La fraternidad cristiana
En adelante, debemos renunciar al turbio anhelo que, en este ámbito, nos empuja siempre a desear algo más. Desear algo más que lo que Cristo ha fundado entre nosotros no es desear la fraternidad cristiana, sino ir en busca de quién sabe qué experiencias extraordinarias que uno piensa que va a encontrar en la comunidad cristiana y que no ha encontrado en otra parte, introduciendo así en la comunidad el turbador fermento de los propios deseos. Es precisamente en este aspecto donde la fraternidad cristiana se ve amenazada -casi siempre y ya desde sus comienzos- por el más grave de los peligros: la intoxicación interna provocada por la confusión entre fraternidad cristiana y un sueño de comunidad piadosa; por la mezcla de una nostalgia comunitaria, propia de todo hombre religioso, y la realidad espiritual de la hermandad cristiana. Por eso es importante adquirir conciencia desde el principio de que, en primer lugar, la fraternidad cristiana no es un ideal humano, sino una realidad dada por Dios; y en segundo lugar, que esta realidad es de orden espiritual y no de orden psíquico.
Muchas han sido las comunidades cristianas que han fracasado por haber vivido con una imagen quimérica de comunidad. Es lógico que el cristiano, cuando entra en la comunidad, lleve consigo un ideal de lo que esta debe ser, y que trate de realizarlo. Sin embargo, la gracia de Dios destruye constantemente esta clase de sueños. Decepcionados por los demás y por nosotros mismos, Dios nos va llevando al conocimiento de la auténtica comunidad cristiana. En su gracia, no permite que vivamos ni siquiera unas semanas en la comunidad de nuestros sueños, en esa atmósfera de experiencias embriagadoras y de exaltación piadosa que nos arrebata. Porque Dios no es un dios de emociones sentimentales, sino el Dios de la realidad. Por eso, sólo la comunidad que, consciente de sus tareas, no sucumbe a la gran decepción, comienza a ser lo que Dios quiere, y alcanza por la fe la promesa que le fue hecha. Cuanto antes llegue esta hora de desilusión para la comunidad y para el mismo creyente, tanto mejor para ambos. Querer evitarlo a cualquier precio y pretender aferrarse a una imagen quimérica de comunidad, destinada de todos modos a desinflarse, es construir sobre arena y condenarse más tarde o más temprano a la ruina.

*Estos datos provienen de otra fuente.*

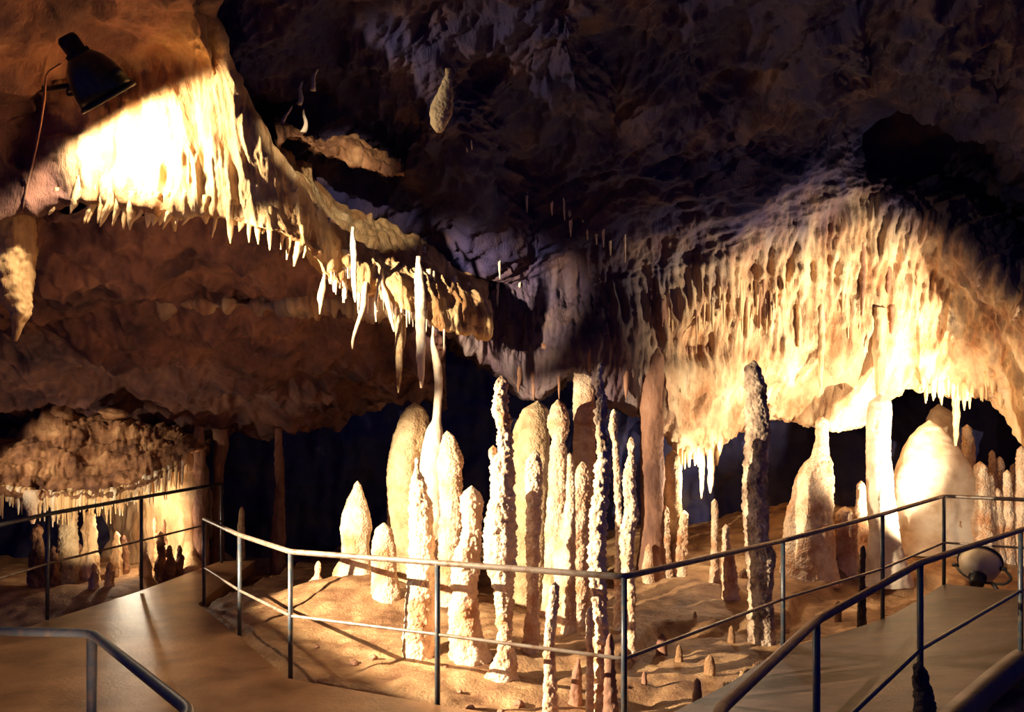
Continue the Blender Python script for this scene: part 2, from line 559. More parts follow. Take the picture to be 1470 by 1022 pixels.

Debemos persuadirnos de que nuestros sueños de comunidad humana, introducidos en la comunidad, son un auténtico peligro y deben ser destruidos so pena de muerte para la comunidad. Quien prefiere el propio sueño a la realidad se convierte en un destructor de la comunidad, por más honestas, serias y sinceras que sean sus intenciones personales.
Dios aborrece los ensueños piadosos porque nos hacen duros y pretenciosos. Nos hacen exigir lo imposible a Dios, a los demás y a nosotros mismos. Nos erigen en jueces de los hermanos y de Dios mismo. Nuestra presencia es para los demás un reproche vivo y constante. Nos conducimos como si nos correspondiera a nosotros crear una sociedad cristiana que antes no existía, adaptada a la imagen ideal que cada uno tiene. Y cuando las cosas no salen como a nosotros nos gustaría, hablamos de falta de colaboración, convencidos de que la comunidad se hunde cuando vemos que nuestro sueño se derrumba. De este modo, comenzamos por acusar a los hermanos, después a Dios y, finalmente, desesperados, dirigimos nuestra amar-gura contra nosotros mismos.